* Begin Input for this task *

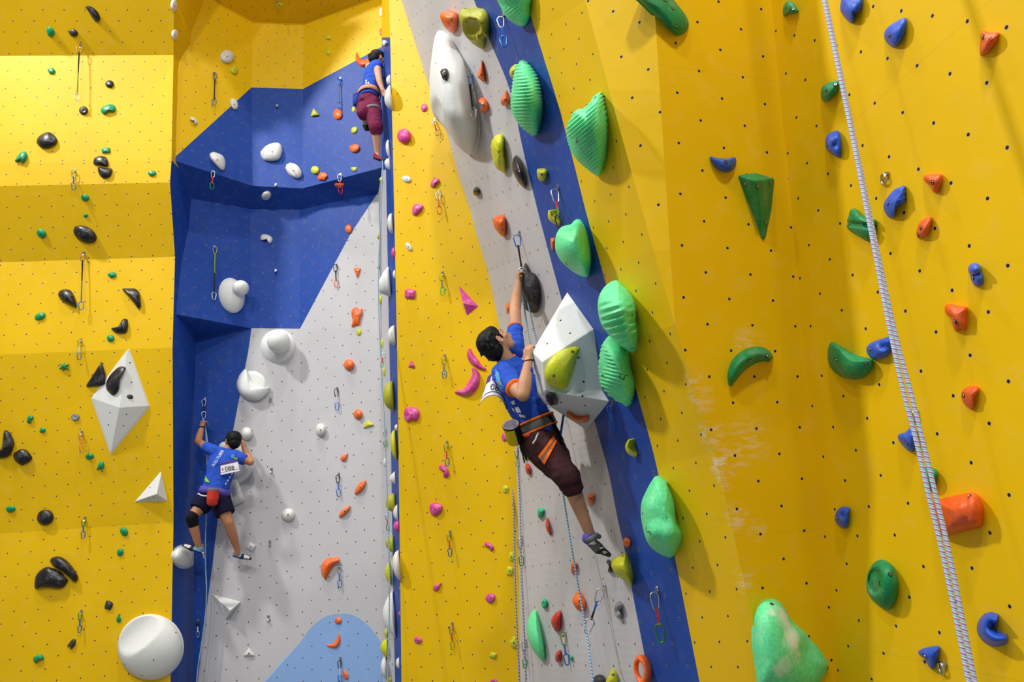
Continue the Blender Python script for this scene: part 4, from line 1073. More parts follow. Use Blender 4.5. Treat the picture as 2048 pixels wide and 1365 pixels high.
# ------------------------------------------------------------------ broad yellow panel
H('G', 'dark green', 'long', ('p', [(1255, -22), (1278, 0), (1313, 34), (1348, 67), (1357, 71), (1368, 67), (1376, 57), (1377, 44), (1370, 28), (1346, -2), (1325, -28), (1290, -40)]), b=.07, rings=9, label='long dark green bar-shaped hold at the top edge', bolt=[(1330, 1), (1353, 53), (1345, 17)])
H('G', 'blue', 'half', ('p', [(1420, 313.5), (1435, 316), (1455, 317), (1470, 314.5), (1472.5, 326), (1467, 339), (1453, 345), (1435, 338), (1424, 325)]), b=.05, label='blue half-moon hold upper left of the green wedge', bolt=[(1452, 324)])
gw = [(1475, 351, 0), (1511, 346, .0), (1549, 357, 0), (1543, 420, 0), (1531, 478, 0), (1524, 481, 0), (1515, 455, 0), (1513, 361, .13), (1527, 474, .02)]
o, fr, bv = facets('climbing_hold', gw, [(0, 7, 1), (1, 7, 2), (2, 7, 8, 3), (3, 8, 4), (4, 8, 5), (5, 8, 6), (6, 8, 7, 0)], HM['dark green'], (1518, 405), bevel=.010)
HOLDS.append([o, 1515, 410, 130, 'green', 'wedge', 'G', None, 'large dark green downward-pointing wedge hold'])
for q in ((1490, 370), (1540, 365), (1531, 445), (1515, 374)): bolt_on(o, bv, q[0], q[1], .010)
H('G', 'dark green', 'crescent', ('s', [(1461, 772, 3), (1466, 752, 12), (1480, 728, 17), (1504, 712, 17), (1528, 710, 14), (1542, 720, 7)]), b=.075, label='dark green crescent hold in the middle of the broad panel')
for q in ((1499.5, 721.5), (1535, 713)): bolt_on(HOLDS[-1][0], BVHTree.FromPolygons([tuple(x.co + HOLDS[-1][0].location) for x in HOLDS[-1][0].data.vertices], [tuple(p.vertices) for p in HOLDS[-1][0].data.polygons]), q[0], q[1], .010)
def big_mint(u, v, s):
    k = math.exp(-((u - 1630) ** 2 / 900 + (v - 1310) ** 2 / 1500))
    return -.05 * k
H('G', 'chalky mint', 'giant', ('p', [(1539, 1199), (1526, 1203), (1515, 1216), (1508, 1240), (1507, 1288), (1513, 1334), (1524, 1385), (1570, 1400), (1625, 1385), (1650, 1355), (1660.7, 1334), (1651, 1305), (1636, 1288), (1612, 1266), (1585, 1243), (1566, 1212), (1552, 1200)]), b=.17, rings=14, apex=(1560, 1300), ridge=big_mint, label='giant chalk-smeared mint green hold at the bottom', bolt=[(1543.5, 1209), (1655, 1338)])

# ------------------------------------------------------------------ right yellow wall
H('R', 'dark green', 'saddle', ('p', [(1577, 1.5), (1569, 8), (1565.5, 21), (1568, 33), (1577, 29), (1595, 26), (1596, 19), (1587, 6)]), b=.035, label='small dark green two-bolt hold at the top of the right fold', bolt=[(1572, 14), (1587, 18)])
H('R', 'blue', 'jug', ('p', [(1724, -8), (1722, 20), (1710, 27.5), (1709, 42), (1703, 47), (1691.6, 38), (1681, 22), (1681, 8), (1688, -10)]), b=.05, label='blue jug cut off by the top edge', bolt=[])
H('R', 'blue', 'drop', ('p', [(1812, 35.5), (1812, 59), (1802, 84), (1789, 95.5), (1776, 88), (1768, 73), (1773, 57), (1792, 43)]), b=.045, label='blue teardrop hold high on the right yellow wall', bolt=[(1779, 71)])
H('R', 'terracotta', 'shard', ('p', [(1963, 62), (1978, 65), (1997, 65), (1995.6, 76), (1982, 99), (1964, 112), (1959.5, 103), (1961, 80)]), b=.04, ridge=lambda u, v, s: .004 * math.sin(u * .9) * math.sin(v * .9) if u > 1972 else 0, label='orange shard hold under a chalk smudge, top right', bolt=[(1966, 74)])
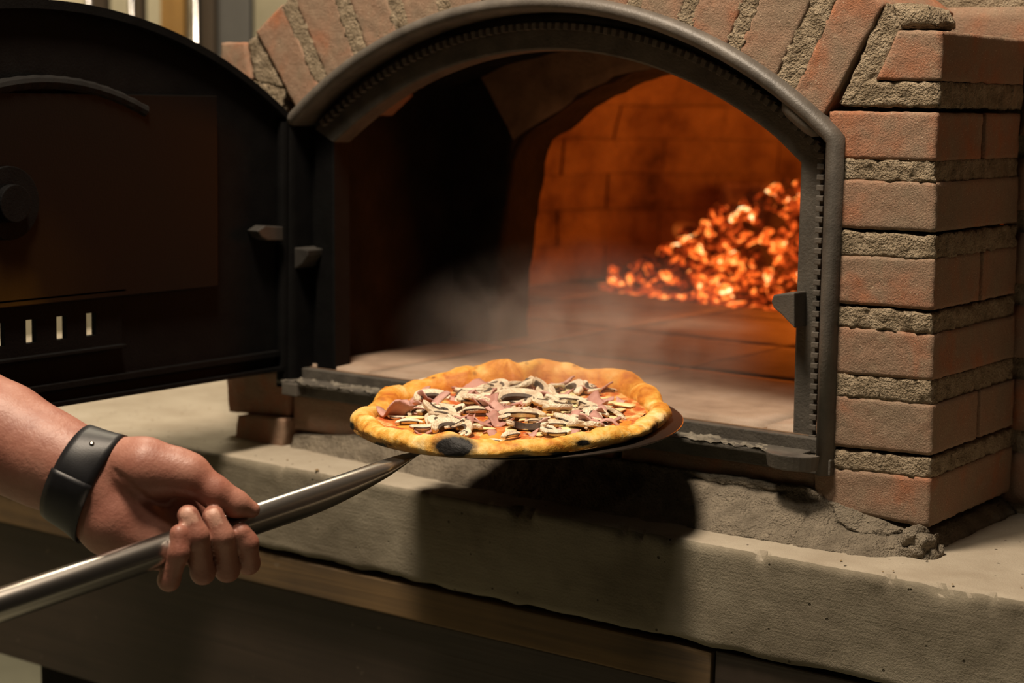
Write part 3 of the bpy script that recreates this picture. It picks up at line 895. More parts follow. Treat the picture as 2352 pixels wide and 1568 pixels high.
def log_mesh(name, a, b_, r, label, seed):
    a, b_ = np.array(a, float), np.array(b_, float); n = 14; pts = []
    d = (b_ - a) / np.linalg.norm(b_ - a); u_ = np.cross(d, (0, 0, 1)); u_ /= np.linalg.norm(u_); w_ = np.cross(d, u_); V = []; Fc = []; m_ = 12
    for i in range(n):
        t = i / (n - 1); rr_ = r * (.75 + .25 * math.sin(math.pi * min(1, t * 1.1 + .1)))
        for k in range(m_):
            th = 2 * math.pi * k / m_; V.append(a + (b_ - a) * t + rr_ * (math.cos(th) * u_ + math.sin(th) * w_))
    V = np.array(V); V += vnoise3(V + seed, 45, 3) * .006
    for i in range(n - 1):
        for k in range(m_): Fc.append((i * m_ + k, i * m_ + (k + 1) % m_, (i + 1) * m_ + (k + 1) % m_, (i + 1) * m_ + k))
    Fc += [tuple(range(m_)), tuple(range((n - 1) * m_, n * m_))]
    o = obj(name, V, Fc, M['char'], smooth=True)
    bm = bmesh.new(); bm.from_mesh(o.data); bmesh.ops.recalc_face_normals(bm, faces=bm.faces); bm.to_mesh(o.data); bm.free()
    tag(o, label, 'log'); return o


log_mesh('charred_log', at_d(1660, 452, 3.05), at_d(1930, 500, 2.98), .034, 'charred log lying on top of the glowing embers', 1)
log_mesh('charred_log', at_d(1560, 520, 3.05), at_d(1640, 570, 3.0), .020, 'short burnt log end at the left of the ember heap', 4)

# ------------------------------------------------------------------ peel
BZ, BS, BYC = -.011, .060, -.165


def bz(y, h=0): return BZ + h + BS * (y - BYC)


def at_pl(px, py, h=0):
    d = ray(px, py); t = (BZ + h - BS * BYC + BS * CAM[1] - CAM[2]) / (d[2] - BS * d[1]); return CAM + d * t


Lp, Rp = at_pl(797, 985, .006), at_pl(1562, 948)
PC = (Lp + Rp) / 2; BR = np.linalg.norm(Rp - Lp) / 2 * .955
peel = empty('pizza_peel', tuple(PC)); tag(peel, 'round steel pizza peel with a long tubular handle, held by the hand', 'pizza peel')
V = []; Fc = []; nn = 96; BLR = BR * .962
tx, ty = np.array([1, 0, 0.]), np.array([0, 1, BS]); ty /= np.linalg.norm(ty); tn = np.cross(tx, ty)
for hgt, rr_ in ((0, BLR - .0008), (-.0007, BLR), (-.0013, BLR), (-.002, BLR - .0008)):
    for k in range(nn):
        a = 2 * math.pi * k / nn; V.append(rr_ * (math.cos(a) * tx + math.sin(a) * ty) + tn * hgt + tx * .0045 + ty * .0095)
for i in range(3):
    for k in range(nn): Fc.append((i * nn + k, (i + 1) * nn + k, (i + 1) * nn + (k + 1) % nn, i * nn + (k + 1) % nn))
Fc += [tuple(range(nn)), tuple(range(4 * nn - 1, 3 * nn - 1, -1))]
obj('blade', V, Fc, M['blade'], peel)


def t_handle(px): return 1 / (1 / 1.30 + (1 / 1.57 - 1 / 1.30) * px / 930)


HA, HB = at_d(930, 1075, 1.57), at_d(0, 1390, 1.30)
hd = (HB - HA) / np.linalg.norm(HB - HA); HR = .0127
ss_ = list(np.linspace(0, .15, 66)) + list(np.linspace(.16, .75, 40)); pts = [HA - hd * .018 + hd * s for s in ss_]
u_ = np.cross(hd, (0, 0, 1)); u_ /= np.linalg.norm(u_); w_ = np.cross(u_, hd); V = []; Fc = []; m_ = 40
for p, sp in zip(pts, ss_):
    for k in range(m_):
        th = 2 * math.pi * k / m_; kq = .05 + .95 * math.sin(math.pi / 2 * min(1, sp / .14)) ** .9; wd_ = min(1, .30 + .70 * (sp / .045) ** .6)
        q = p + HR * (math.cos(th) * u_ * wd_ + (1 - (1 - math.sin(th)) * kq) * w_)
        top_ = bz(q[1], -.0025)
        if (q - PC) @ np.array([0, 1, 0]) > -.30 and q[2] > top_: q = np.array([q[0], q[1], top_])
        V.append(q - PC)
for i in range(len(pts) - 1):
    for k in range(m_): Fc.append((i * m_ + k, (i + 1) * m_ + k, (i + 1) * m_ + (k + 1) % m_, i * m_ + (k + 1) % m_))
Fc += [tuple(range(m_)), tuple(range(len(pts) * m_ - 1, (len(pts) - 1) * m_ - 1, -1))]
obj('handle', V, Fc, M['steel'], peel)

# ------------------------------------------------------------------ pizza
mt, nt, b = new_mat('baked_crust'); v = coords(nt)
blot = noise(nt, v, 32, 5, .62, .5); fine = noise(nt, v, 150, 4, .6)
c = ramp(nt, math_n(nt, 'ADD', blot, math_n(nt, 'MULTIPLY', math_n(nt, 'SUBTRACT', fine, .5), .35)), [(.28, (.86, .66, .34)), (.42, (.80, .52, .17)), (.54, (.70, .36, .06)), (.66, (.50, .19, .02)), (.84, (.16, .06, .02))])
oily = attr_n(nt, 'sauce')
c2 = ramp(nt, blot, [(.30, (.74, .38, .06)), (.5, (.66, .25, .03)), (.7, (.42, .10, .015))])
c = mix(nt, oily, c, c2)
under = attr_n(nt, 'under'); c = mix(nt, under, c, (.30, .17, .08))
ch = math_n(nt, 'MULTIPLY', attr_n(nt, 'char'), math_n(nt, 'ADD', math_n(nt, 'MULTIPLY', noise(nt, v, 110, 4, .7), .9), .55), True)
vo = N(nt, 'ShaderNodeTexVoronoi'); vo.inputs['Scale'].default_value = 75; nt.links.new(v, vo.inputs['Vector'])
c = mix(nt, math_n(nt, 'MULTIPLY', ramp(nt, vo.outputs['Distance'], [(.10, (1, 1, 1)), (.24, (0, 0, 0))]), ramp(nt, noise(nt, v, 14, 2), [(.48, (0, 0, 0)), (.62, (.85, .85, .85))])), c, (.10, .035, .012))
c = mix(nt, ramp(nt, ch, [(.18, (0, 0, 0)), (.42, (.55, .55, .55)), (.66, (1, 1, 1))]), c, (.007, .006, .0055))
nt.links.new(c, b.inputs['Base Color']); b.inputs['Roughness'].default_value = .6; b.inputs['Specular IOR Level'].default_value = .3
bump(nt, b, math_n(nt, 'ADD', noise(nt, v, 190, 5, .6), math_n(nt, 'MULTIPLY', fine, 1.0)), .5, .0016); M['crust'] = mt
mt, nt, b = new_mat('tomato_cheese'); v = coords(nt)
c = ramp(nt, noise(nt, v, 60, 5, .6, .6), [(.32, (.45, .07, .018)), (.48, (.58, .17, .04)), (.58, (.75, .45, .16)), (.70, (.86, .68, .36))])
nt.links.new(c, b.inputs['Base Color']); b.inputs['Roughness'].default_value = .35; bump(nt, b, noise(nt, v, 140, 4), .6, .002); M['sauce'] = mt

pizza = empty('pizza', tuple(PC)); tag(pizza, 'baked pizza with sliced mushrooms and ham on the steel peel', 'pizza')
out_px = [(797, 972, .010), (815, 940, .014), (850, 905, .020), (890, 872, .024), (940, 848, .030), (972, 842, .031), (1040, 850, .027), (1100, 836, .030), (1130, 832, .032), (1180, 845, .028), (1250, 822, .034),
          (1340, 827, .032), (1400, 829, .033), (1450, 838, .031), (1500, 866, .027), (1530, 905, .021), (1538, 945, .013), (1500, 990, .007), (1400, 1022, .0065), (1300, 1038, .0065), (1200, 1047, .0065), (1100, 1050, .0065), (1000, 1047, .0065), (900, 1030, .0065), (840, 1010, .0065), (806, 992, .007)]
th_, rr_ = [], []
for px, py, h in out_px:
    p = at_pl(px, py, h) - PC; th_.append(math.atan2(p[1], p[0])); rr_.append(math.hypot(p[0], p[1]))
od = np.argsort(th_); th_ = np.array(th_)[od]; rr_ = np.array(rr_)[od]
NA = 220; ths = np.linspace(-math.pi, math.pi, NA, endpoint=False)
Rt = np.interp(ths, np.concatenate([th_ - 2 * math.pi, th_, th_ + 2 * math.pi]), np.tile(rr_, 3))
for _ in range(3): Rt = (np.roll(Rt, 1) + 2 * Rt + np.roll(Rt, -1)) / 4
Rt = np.clip(Rt, BR * .82, BR * 1.03)


def angof(px, py, h=.01):
    p = at_pl(px, py, h) - PC; return math.atan2(p[1], p[0])


def angd(a, b_): return np.abs((a - b_ + math.pi) % (2 * math.pi) - math.pi)


circ = np.stack([np.cos(ths) * 1.0, np.sin(ths) * 1.0, 0 * ths], 1)
bf = np.clip(np.cos(ths - math.atan2(.8, -.6)) + .25, 0, 1.1)
rim_h = .0140 + .0065 * bf + fbm(circ + 3.3, 3.2, 3) * .0050
for (px, py), amp_, wd in (((972, 845), .008, .16), ((1130, 835), .008, .14), ((1260, 825), .006, .22), ((1430, 838), .007, .2), ((1045, 1022), .006, .16), ((830, 960), .005, .25)):
    rim_h += amp_ * np.exp(-(angd(ths, angof(px, py)) / wd) ** 2)
rim_w = .0190 + .011 * bf + fbm(circ - 7.7, 3.1, 2) * .004 + .007 * np.exp(-(angd(ths, angof(830, 960)) / .5) ** 2)
rows = [0.0, .2, .4, .55, .66, .74]      # fraction of inner radius
V = []; SA = []; UN = []; CHR = []; HT = []
prof_t = np.linspace(0, 1, 26)
ring = []
for fr0 in (.02, .25, .5, .7, .85, .95):
    ring.append(('in', fr0))
for t in np.linspace(.0, 1, 24): ring.append(('rim', t))
ring += [('bot', .9), ('bot', .5), ('bot', .02)]
for kind_, t in ring:
    for k in range(NA):
        R_, h_, w_r = Rt[k], rim_h[k], rim_w[k]
        rin = R_ - w_r
        if kind_ == 'in': r = rin * t; z = .0075; sa = 1.0; un = 0
        elif kind_ == 'rim':
            a = math.pi * (1 - t * 1.28)      # from inner foot over the top to under the outer edge
            r = R_ - w_r * .48 + math.cos(a) * w_r * .48; z = .0065 + math.sin(a) * (h_ - .0065) if a > 0 else .0065 + math.sin(a) * .0062
            sa = max(0, 1 - t / .34, bf[k] * (1.25 - t / .50)); un = max(0, (t - .80) / .2)
        else: r = (R_ - w_r * .5) * t; z = .0003; sa = 0; un = 1
        x, y = r * math.cos(ths[k]), r * math.sin(ths[k])
        V.append((x, y, z)); SA.append(sa); UN.append(un)
V = np.array(V); nrm_amp = np.where(V[:, 2] > .004, 1, 0)[:, None]
V = V + vnoise3(V + 9.1, 24, 2) * .0034 * nrm_amp + vnoise3(V + 4.1, 85, 3) * .0014 * nrm_amp
V[:, 2] = np.maximum(V[:, 2], .0003)
Vw = V.copy(); Vw[:, 2] += BS * Vw[:, 1]
SA = np.clip(np.array(SA), 0, 1) + fbm(V, 60, 3) * .55 * (np.array(SA) > .01) * (np.array(SA) < .999)
inner_back = np.clip((np.hypot(V[:, 0], V[:, 1]) / np.repeat(Rt[None], len(ring), 0).ravel() < .93) * (V[:, 1] * .8 - V[:, 0] * .6 > .02) * .75 + 0, 0, 1)
SA = np.clip(np.maximum(SA, inner_back * (V[:, 2] > .008) * (.6 + fbm(V, 60, 2) * .5)), 0, 1)
CHR = np.zeros(len(V))
Q = Vw + PC - CAM; qz = Q @ FW; qx = W / 2 + F * (Q @ RT) / qz; qy = H / 2 - F * (Q @ UP) / qz
rim_i = np.repeat(np.array([k_ == 'rim' for k_, t_ in ring]), NA)
for px, py, rx, ry in ((1044, 1026, 47, 25), (1420, 957, 17, 12), (805, 980, 8, 12), (1333, 1018, 8, 8), (1352, 1016, 6, 6), (1385, 832, 30, 7), (1475, 1012, 34, 9), (1516, 985, 20, 14), (1425, 1026, 26, 7), (1290, 1042, 30, 5), (1195, 1048, 30, 4), (870, 1022, 26, 5)):
    d = np.hypot((qx - px) / rx, (qy - py) / ry); cand = rim_i & (d < 1.4)
    if not cand.any(): continue
    zmin = qz[cand].min(); CHR = np.where(cand & (qz < zmin + .022), np.maximum(CHR, np.clip(1.5 - d, 0, 1)), CHR)
Fc = []
for i in range(len(ring) - 1):
    for k in range(NA): Fc.append((i * NA + k, (i + 1) * NA + k, (i + 1) * NA + (k + 1) % NA, i * NA + (k + 1) % NA))
Fc.append(tuple(range(NA))); Fc.append(tuple(range(len(ring) * NA - 1, (len(ring) - 1) * NA - 1, -1)))
o = obj('crust', Vw, Fc, M['crust'], pizza)
attr(o.data, 'sauce', SA); attr(o.data, 'under', UN); attr(o.data, 'char', CHR)
bm = bmesh.new(); bm.from_mesh(o.data); bmesh.ops.recalc_face_normals(bm, faces=bm.faces); bm.to_mesh(o.data); bm.free()
tag(o, 'golden puffed crust with charred blisters')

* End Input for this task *

### Your goal
Extract and reproduce exactly the lines opening with the line containing "Write part 3" and closing with the line containing "ember heap', 4)", inclusive.

### The completed task
Write part 3 of the bpy script that recreates this picture. It picks up at line 895. More parts follow. Treat the picture as 2352 pixels wide and 1568 pixels high.
def log_mesh(name, a, b_, r, label, seed):
    a, b_ = np.array(a, float), np.array(b_, float); n = 14; pts = []
    d = (b_ - a) / np.linalg.norm(b_ - a); u_ = np.cross(d, (0, 0, 1)); u_ /= np.linalg.norm(u_); w_ = np.cross(d, u_); V = []; Fc = []; m_ = 12
    for i in range(n):
        t = i / (n - 1); rr_ = r * (.75 + .25 * math.sin(math.pi * min(1, t * 1.1 + .1)))
        for k in range(m_):
            th = 2 * math.pi * k / m_; V.append(a + (b_ - a) * t + rr_ * (math.cos(th) * u_ + math.sin(th) * w_))
    V = np.array(V); V += vnoise3(V + seed, 45, 3) * .006
    for i in range(n - 1):
        for k in range(m_): Fc.append((i * m_ + k, i * m_ + (k + 1) % m_, (i + 1) * m_ + (k + 1) % m_, (i + 1) * m_ + k))
    Fc += [tuple(range(m_)), tuple(range((n - 1) * m_, n * m_))]
    o = obj(name, V, Fc, M['char'], smooth=True)
    bm = bmesh.new(); bm.from_mesh(o.data); bmesh.ops.recalc_face_normals(bm, faces=bm.faces); bm.to_mesh(o.data); bm.free()
    tag(o, label, 'log'); return o


log_mesh('charred_log', at_d(1660, 452, 3.05), at_d(1930, 500, 2.98), .034, 'charred log lying on top of the glowing embers', 1)
log_mesh('charred_log', at_d(1560, 520, 3.05), at_d(1640, 570, 3.0), .020, 'short burnt log end at the left of the ember heap', 4)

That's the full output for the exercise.